Man In The High Castle

by Ed Gross |
Published on

Whether the original V from 1983 or the forthcoming USA Network series Colony, generally speaking whenever there's been a depiction of an occupying force in America, it's been analogous to the Nazis. But in the case of Amazon's The Man In The High Castle, metaphors aren't necessary. The Nazis, along with Imperial Japan, won World War II and have split the country, with the Germans controlling the East, the Japanese the West and the Rocky Mountains serving as a sort of neutral zone.

Created by The X-Files' Frank Spotnitz from the novel by Philip K. Dick, and set in 1962, The Man In The High Castle serves as a chilling look at what happens when a society is subjugated and, unlike more heroic takes on this concept, does not find the will to rise up and fight back. Instead, outrage gives way to complacency as the vast majority of the population does what it needs to in order to survive.

That is the world we're introduced to in the series with growing tensions between Germany and Japan, exasperated by the existence of reels of film that show an alternate history in which America won the war. Film that the Nazis, paranoid over how the populace would react to such a notion, will stop at nothing to retrieve. It's what brings together a disparate group of characters, among them San Francisco's Juliana Crain (Alexa Davalos), to whom a reel of film falls to; Joe Blake (Luke Kleintank), who claims he wants to join the small but growing Resistance, but is actually a (morally torn) Nazi agent; Frank Frink (Rupert Evans), Juliana's boyfriend who is arrested by the Japanese after she has disappeared and finds his life altered forever as a result; John Smith (Rufus Sewell), an SS Obergruppenfuhrer investigating the Resistance in New York; and Pacific States of America trade minister Nobusuke Taogomi (Cary-Hiroyuki Tagawa), who finds himself in the middle of it all while being guided by the ancient I Ching.

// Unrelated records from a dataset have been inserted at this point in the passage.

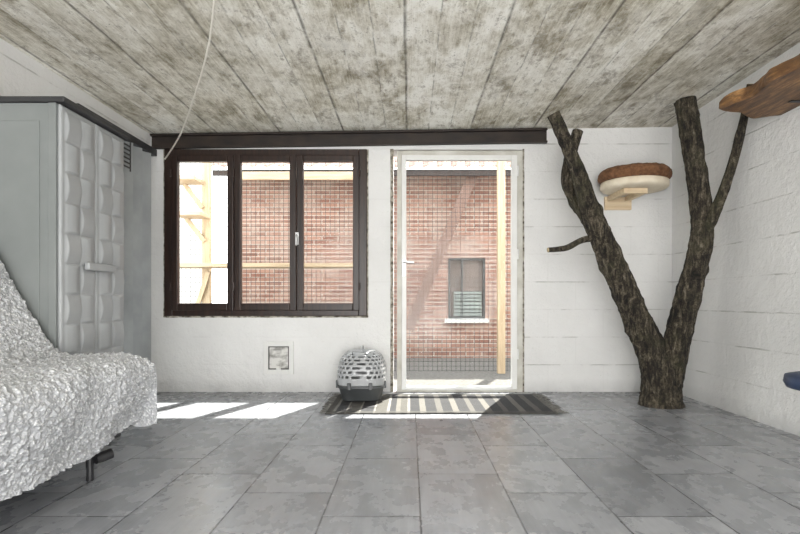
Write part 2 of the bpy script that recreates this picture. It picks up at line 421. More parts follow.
# ---------------------------------------------------------------- cat flap
CF=empty('cat_flap',((cx0+cx1)/2,D,cz0-0.015),'small square white framed pet flap set in the wall','cat flap')
o0,o1,p0,p1=cx0-0.022,cx1+0.022,cz0-0.022,cz1+0.022; w=0.042
boxes('flap_frame',[(o0,o0+w,D-0.024,D-0.001,p0,p1),(o1-w,o1,D-0.024,D-0.001,p0,p1),(o0+w,o1-w,D-0.024,D-0.001,p0,p0+w),(o0+w,o1-w,D-0.024,D-0.001,p1-w,p1)],M_white,CF,bev=0.004)
M_gask=noisy('dark_gasket',(0.04,0.037,0.034),(0.08,0.075,0.07),14,0.6,0.1)
q0,q1,r0,r1=o0+w,o1-w,p0+w,p1-w; g=0.010
boxes('flap_gasket',[(q0,q0+g,D-0.012,D-0.002,r0,r1),(q1-g,q1,D-0.012,D-0.002,r0,r1),(q0+g,q1-g,D-0.012,D-0.002,r0,r0+g),(q0+g,q1-g,D-0.012,D-0.002,r1-g,r1)],M_gask,CF,bev=0)
M_flap=noisy('frosted_grey_plastic',(0.30,0.29,0.27),(0.72,0.71,0.68),9,0.3,0.1,stretch=(1,1,2),lo=0.40,hi=0.56)
box('flap_pane',(q0+g,q1-g,D-0.010,D-0.005,r0+g,r1-g),M_flap,CF,bev=0.001)
box('latch',((o0+o1)/2-0.02,(o0+o1)/2+0.02,D-0.030,D-0.011,r0-0.014,r0+0.016),M_white,CF,bev=0.003)

# ---------------------------------------------------------------- cabinet
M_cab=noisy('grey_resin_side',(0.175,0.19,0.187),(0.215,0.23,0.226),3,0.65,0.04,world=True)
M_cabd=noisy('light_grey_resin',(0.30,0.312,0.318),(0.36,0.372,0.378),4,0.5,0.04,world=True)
M_lid=noisy('charcoal_resin',(0.022,0.022,0.024),(0.042,0.042,0.044),5,0.5,0.05)
kx=-1.74; ky0,ky1=2.68,3.28; kz=1.85; kb=XL+0.01
C=empty('storage_cabinet',((kx+kb)/2,(ky0+ky1)/2,0),'tall light grey plastic two-door cabinet with charcoal lid','cabinet')
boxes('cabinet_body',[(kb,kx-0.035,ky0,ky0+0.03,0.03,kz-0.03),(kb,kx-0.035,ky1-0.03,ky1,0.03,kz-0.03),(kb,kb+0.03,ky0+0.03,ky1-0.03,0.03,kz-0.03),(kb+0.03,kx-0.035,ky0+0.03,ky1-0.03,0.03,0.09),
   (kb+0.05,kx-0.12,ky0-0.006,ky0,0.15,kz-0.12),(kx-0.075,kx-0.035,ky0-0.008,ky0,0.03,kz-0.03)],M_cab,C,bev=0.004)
box('cabinet_lid',(kb,kx+0.012,ky0-0.015,ky1+0.015,kz-0.03,kz),M_lid,C,bev=0.008,seg=3)
box('cabinet_plinth',(kb+0.02,kx-0.03,ky0+0.01,ky1-0.01,0,0.03),M_lid,C,bev=0.003)
def cab_door(y0,y1,z0,z1):
    ny=48;nz=300;V=[];Fc=[]
    cw=(y1-y0-0.05)/2; ch=0.155
    for j in range(nz+1):
        for i in range(ny+1):
            y=y0+(y1-y0)*i/ny; z=z0+(z1-z0)*j/nz
            h=0
            yy=y-(y0+0.025); zz=z-(z0+0.045)
            if 0<yy<2*cw and 0<zz<ch*11:
                ci=int(yy/cw); cj=int(zz/ch); fu=yy/cw-ci; fv=zz/ch-cj
                edge=min(1,min(fu,1-fu)*cw/0.007,min(fv,1-fv)*ch/0.007)
                if (ci+cj)%2==0: h=0.015*math.sin(math.pi*fv)*edge
                else: h=0.015*math.sin(math.pi*fu)*edge
                h+=0.003*edge
            e=min(y-y0,y1-y,z-z0,z1-z); h-=max(0,0.008-e)*0.8
            V.append(Vector((kx-0.014+h,y,z)))
    for j in range(nz):
        for i in range(ny):
            a=j*(ny+1)+i; Fc.append((a,a+1,a+ny+2,a+ny+1))
    rim=[i for i in range(ny+1)]+[j*(ny+1)+ny for j in range(1,nz+1)]+[nz*(ny+1)+i for i in range(ny-1,-1,-1)]+[j*(ny+1) for j in range(nz-1,0,-1)]
    back=[]
    for r in rim:
        p=V[r].copy(); p.x=kx-0.034; back.append(len(V)); V.append(p)
    m=len(rim)
    for k in range(m): Fc.append((rim[k],back[k],back[(k+1)%m],rim[(k+1)%m]))
    Fc.append(tuple(back))
    return V,Fc
ym=(ky0+ky1)/2
for (a,b) in ((ky0+0.004,ym-0.003),(ym+0.003,ky1-0.004)):
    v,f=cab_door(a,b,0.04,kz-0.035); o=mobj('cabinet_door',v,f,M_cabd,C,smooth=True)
    if a<ym-0.1: d1=o
o=box('cabinet_handle',(kx+0.006,kx+0.034,ym-0.14,ym+0.12,0.99,1.03),M_cabd,d1,bev=0.006,seg=3)

# ---------------------------------------------------------------- folding panel behind the cabinet
M_pan=noisy('grey_panel_plastic',(0.26,0.275,0.28),(0.36,0.375,0.38),4,0.35,0.04,world=True)
A=empty('folding_door',(XL+0.05,4.3,0),'closed grey plastic accordion door against the side wall','folding door')
V=[];n=14
prof=[]
for i in range(n+1):
    prof.append((XL+0.006+(0.045 if i%2 else 0.0),3.72+(4.79-3.72)*i/n))
Fc=[]
for (x,y) in prof:
    for dx in (0,0.006):
        for z in (0.02,2.13): V.append(Vector((x+dx,y,z)))
for i in range(n):
    a=i*4;b=a+4
    Fc+=[(a,a+1,b+1,b),(a+2,b+2,b+3,a+3),(a,b,b+2,a+2),(a+1,a+3,b+3,b+1)]
Fc+=[(0,2,3,1),(n*4,n*4+1,n*4+3,n*4+2)]
mobj('folding_slats',V,Fc,M_pan,A)
box('top_track',(XL+0.002,XL+0.06,3.68,4.82,2.13,2.19),M_lid,A,bev=0.004)
boxes('louvre_vent',[(XL+0.06,XL+0.067,4.05,4.35,1.90+0.035*k,1.912+0.035*k) for k in range(6)]+[(XL+0.058,XL+0.065,4.04,4.05,1.88,2.12),(XL+0.058,XL+0.065,4.35,4.36,1.88,2.12)],M_lid,A,bev=0.001)

# ---------------------------------------------------------------- sofa + throw
M_fab=noisy('grey_upholstery',(0.18,0.18,0.19),(0.25,0.25,0.26),60,0.9,0.2)
S=empty('sofa',(-1.75,1.75,0),'low sofa on thin black metal legs under a throw','sofa')
sy0,sy1=0.9,2.58
box('seat',(-2.05,-1.36,sy0,sy1,0.30,0.50),M_fab,S,bev=0.04,seg=4)
v,f=boxvf((-0.06,0.06,sy0,sy1,0,0.52))
R=Matrix.Rotation(-math.radians(25),4,'Y')
v=[R@q+Vector((-1.93,0,0.46)) for q in v]
o=mobj('backrest',v,f,M_fab,S); add_bevel(o,0.04,4)
boxes('sofa_frame',[(-2.1,-1.42,sy0+0.05,sy1-0.05,0.26,0.298)],M_black,S,bev=0.004)
for (x,y) in ((-1.47,2.45),(-1.49,1.05),(-2.05,2.42),(-2.05,1.05)):
    v,f=tube([(x,y,0.0,0.016),(x,y,0.14,0.018),(x,y,0.262,0.02)],4,12); o=mobj('leg',v,f,M_black,S)
v,f=tube([(-1.44,2.44,0.10,0.024),(-1.40,2.50,0.11,0.024)],2,16)
mobj('hinge_knob',v,f,M_black,S)

def throw_mat():
    m,nt,b=new_mat('white_ruffled_knit')
    p=objc(nt)
    vo=N(nt,'ShaderNodeTexVoronoi'); nt.links.new(mapping(nt,p,(1,1,1)),vo.inputs['Vector']); vo.inputs['Scale'].default_value=85
    f=noi(nt,p,120,5,0.7)
    h=math_n(nt,'ADD',math_n(nt,'MULTIPLY',vo.outputs['Distance'],-1.0),f)
    nt.links.new(ramp(nt,h,[(0.0,(0.50,0.51,0.53)),(0.35,(0.84,0.845,0.85))]),b.inputs['Base Color'])
    b.inputs['Roughness'].default_value=0.95
    bump(nt,b,h,0.8,0.011)
    return m
M_throw=throw_mat()
prof=[(-2.20,0.55),(-2.235,0.90),(-2.22,1.08),(-2.13,1.12),(-2.05,1.07),(-1.985,0.98),(-1.90,0.84),(-1.81,0.68),(-1.73,0.59),(-1.62,0.565),(-1.45,0.56),(-1.34,0.555),(-1.275,0.52),(-1.26,0.44),(-1.28,0.33),(-1.31,0.24),(-1.33,0.15)]
ps=crom([(a,b,0) for a,b in prof],1*18)
pts=[Vector((a,b)) for a,b,_ in ps]; cum=[0]
for i in range(1,len(pts)): cum.append(cum[-1]+(pts[i]-pts[i-1]).length)
NP=320
def at(s):
    L=s*cum[-1]
    i=min(max(bisect.bisect(cum,L),1),len(cum)-1); t=(L-cum[i-1])/(cum[i]-cum[i-1]+1e-9)
    return pts[i-1].lerp(pts[i],t)
V=[];Fc=[];NY=300
y0t,y1t=0.86,2.615
for j in range(NY+1+24):
    tt=min(j/NY,1); y=y0t+(y1t-y0t)*tt; drop=max(0,(j-NY)/24)
    for i in range(NP+1):
        s=i/NP; q=at(s); q2=at(min(s+0.004,1)); q1=at(max(s-0.004,0))
        tn=(q2-q1).normalized(); nr=Vector((-tn.y,tn.x))
        x,z=q.x,q.y
        hem=max(0,(s-0.80)/0.20)
        edge=min(1,max(0,(y-2.15)/0.45))
        z+=hem*0.09*edge*edge
        x+=hem*(-0.055+0.03*math.sin(y*7)+0.07*edge)+0.012*math.sin(y*9+s*5)*hem
        z+=0.012*noise.noise(Vector((y*3,s*9,0)))*(1-hem)
        w3=Vector((x*1.0,y,z))
        d,_=noise.voronoi(w3*42); bumpv=0.5-min(d[0],0.9)
        nn=noise.fractal(w3*60,1.0,2.0,2)
        a=0.022*bumpv+0.007*nn
        a+=0.022*noise.noise(Vector((y*5+s*3,s*7,3)))
        px_=x+nr.x*a; pz_=z+nr.y*a; py_=y
        if drop>0:
            k=drop; py_=y+0.03*math.sin(min(1,k*4)*math.pi/2)+0.006*nn
            zl=0.22+0.02*math.sin(x*20)
            pz_=pz_*(1-k)+min(pz_,zl)*k
        V.append(Vector((px_,py_,max(pz_,0.05))))
TOT=NY+24
for j in range(TOT):
    for i in range(NP):
        a=j*(NP+1)+i; Fc.append((a,a+1,a+NP+2,a+NP+1))
o=mobj('throw_blanket',V,Fc,M_throw,smooth=True,label='white ruffled textured throw draped over the sofa',cat='blanket',recalc=False)

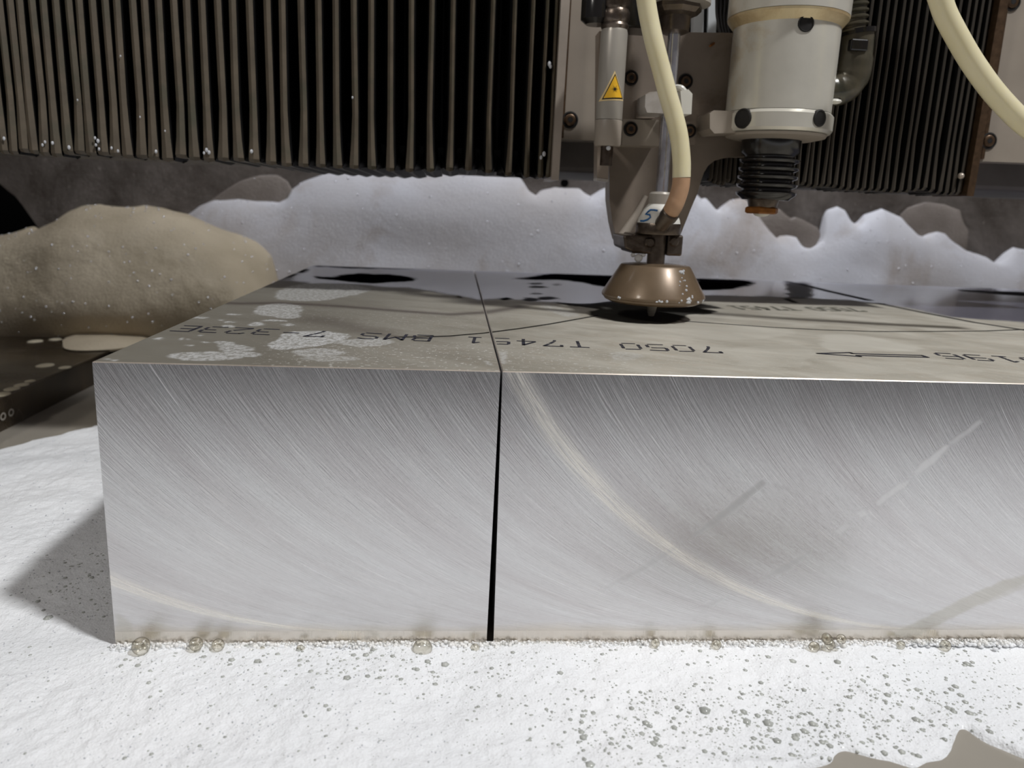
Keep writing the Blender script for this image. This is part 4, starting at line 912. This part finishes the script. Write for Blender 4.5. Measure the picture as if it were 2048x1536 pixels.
pf += [(rb_*.98, zs_(302, rb_)), (rb_*1.0, zs_(266, rb_))]
lathe(bm, pf, (Xs-.015, Ys, 0), seg=56); ob('rubber_boot', bm, 'rubber', sp, smooth=True, angle=60)
bm = lathe(BM(), [(rs*.27, zs_(418, .1)), (rs*.32, zs_(398, .1)), (rs*.32, zs_(390, .1))], (Xs-.025, Ys, 0), seg=36); ob('tool_shank', bm, 'dsteel', sp, smooth=True)
bm = lathe(BM(), [(rs*.30, zs_(429, .1)), (rs*.345, zs_(426, .1)), (rs*.345, zs_(418, .1)), (rs*.31, zs_(415, .1))], (Xs-.027, Ys, 0), seg=6); ob('brass_nut', bm, 'brass', sp, bevel=.004)
bm = BM(); bmesh.ops.create_icosphere(bm, subdivisions=3, radius=.042, matrix=Matrix.Translation((Xs-.027, Ys, zs_(428, .1))) @ Matrix.Diagonal((1, 1, .42, 1))); ob('foam_blob', bm, 'paper', sp, smooth=True)
# elbow conduit at the spindle's right
Ye = 1.55
cd = thing('conduit_elbow', 'grimy black elbow fitting with corrugated conduit on the right of the spindle', 'conduit', tuple(aY(1690, 205, Ye)))
bm = BM(); tube(bm, spline([aY(1716, 66, Ye), aY(1712, 110, Ye), aY(1705, 150, Ye), aY(1690, 172, Ye), aY(1668, 180, Ye), aY(1648, 180, Ye)], 5), [.078]*6+[.084]*6+[.080]*8+[.075]*6, 28); ob('elbow', bm, 'green', cd, smooth=True)
bm = BM(); tube(bm, [aY(1716, 70, Ye), aY(1716, 60, Ye)], .086, 32); ob('locknut', bm, 'rubber', cd, bevel=.006)
bm = BM(); path = [aY(1706+k*.0, 64-k*3.2, Ye) for k in range(48)]; tube(bm, path, [.073 if k % 4 in (0, 1) else .060 for k in range(48)], 28); ob('corrugated_conduit', bm, 'green', cd, smooth=True, angle=60)
bm = BM(); box(bm, aY(1701, 100, Ye-.09), aY(1730, 82, Ye-.05)); ob('latch', bm, 'rubber', cd, bevel=.006)
bm = BM(); p = aY(1670, 203, Ye-.05); bmesh.ops.create_icosphere(bm, subdivisions=2, radius=.028, matrix=Matrix.Translation(Vector(p)) @ Matrix.Diagonal((1.2, 1, .5, 1))); ob('foam_blob', bm, 'white', cd, smooth=True)

# ================================================================== HOSES
yy = [1.20, 1.20, 1.20, 1.20, 1.205, 1.21, 1.215, 1.215, 1.215]
hp = [(1285, -60), (1292, 0), (1299, 42), (1310, 91), (1324, 144), (1336, 190), (1348, 231), (1358, 273), (1363, 320), (1363, 355)]
hp3 = [aY(x, y, yy[min(i, 8)]) for i, (x, y) in enumerate(hp)]
hs = thing('abrasive_hose', 'translucent cream hose curving down in front of the nozzle assembly', 'hose', tuple(aY(1345, 425, 1.22)))
bm = BM(); tube(bm, spline(hp3, 8), .0425, 28); ob('hose_wall', bm, 'hose', hs, smooth=True)
lo = [hp3[-1], aY(1361, 374, 1.217), aY(1355, 395, 1.22), aY(1347, 414, 1.23), aY(1336, 432, 1.28)]
bm = BM(); tube(bm, spline(lo, 8), .0415, 28); tag(ob('filled_section', bm, 'sand', hs, smooth=True), 'orange-brown lower end of the hose')
rp = [(1862, -60), (1881, 0), (1893, 33), (1919, 82), (1946, 127), (1981, 176), (2018, 218), (2052, 250), (2110, 292), (2200, 340)]
bm = BM(); tube(bm, spline([aY(x, y, 1.05) for x, y in rp], 8), .048, 28)
tag(ob('cream_hose', bm, 'hose', origin=tuple(aY(1950, 127, 1.05)), smooth=True), 'cream hose sweeping down across the upper right corner', 'hose')
for m in bpy.data.materials: m.use_backface_culling = False
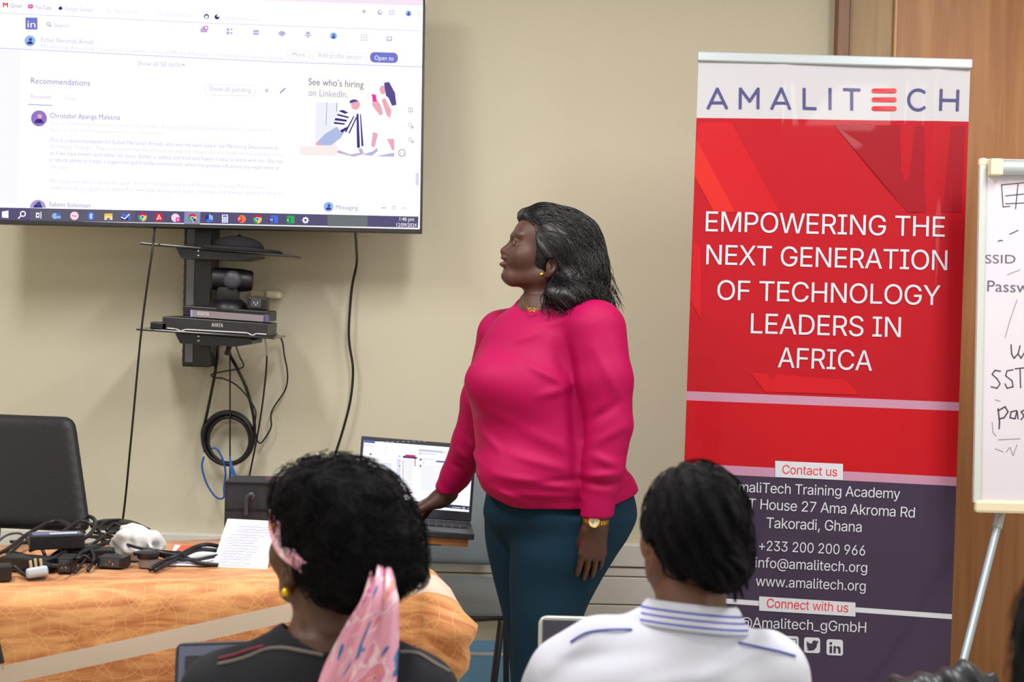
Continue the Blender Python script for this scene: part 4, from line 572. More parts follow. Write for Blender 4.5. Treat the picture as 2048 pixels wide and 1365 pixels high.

Until a final sequence of the season that suggests Fringe-like future possibilities, the reels of film are little more than a handy MacGuffin designed to explore this world, the various people living in it, the things they do to survive, the compromises they're forced to make and the stands they won't back down from. As such it serves as the perfect prism through which we can view the ever-changing world we ourselves live in, and the threats that seem so far removed yet are closer than we think.

While it slows noticeably around the halfway mark, The Man In The High Castle paints a rich, chillingly believeable world and stands as one of the most important streaming shows currently on the air.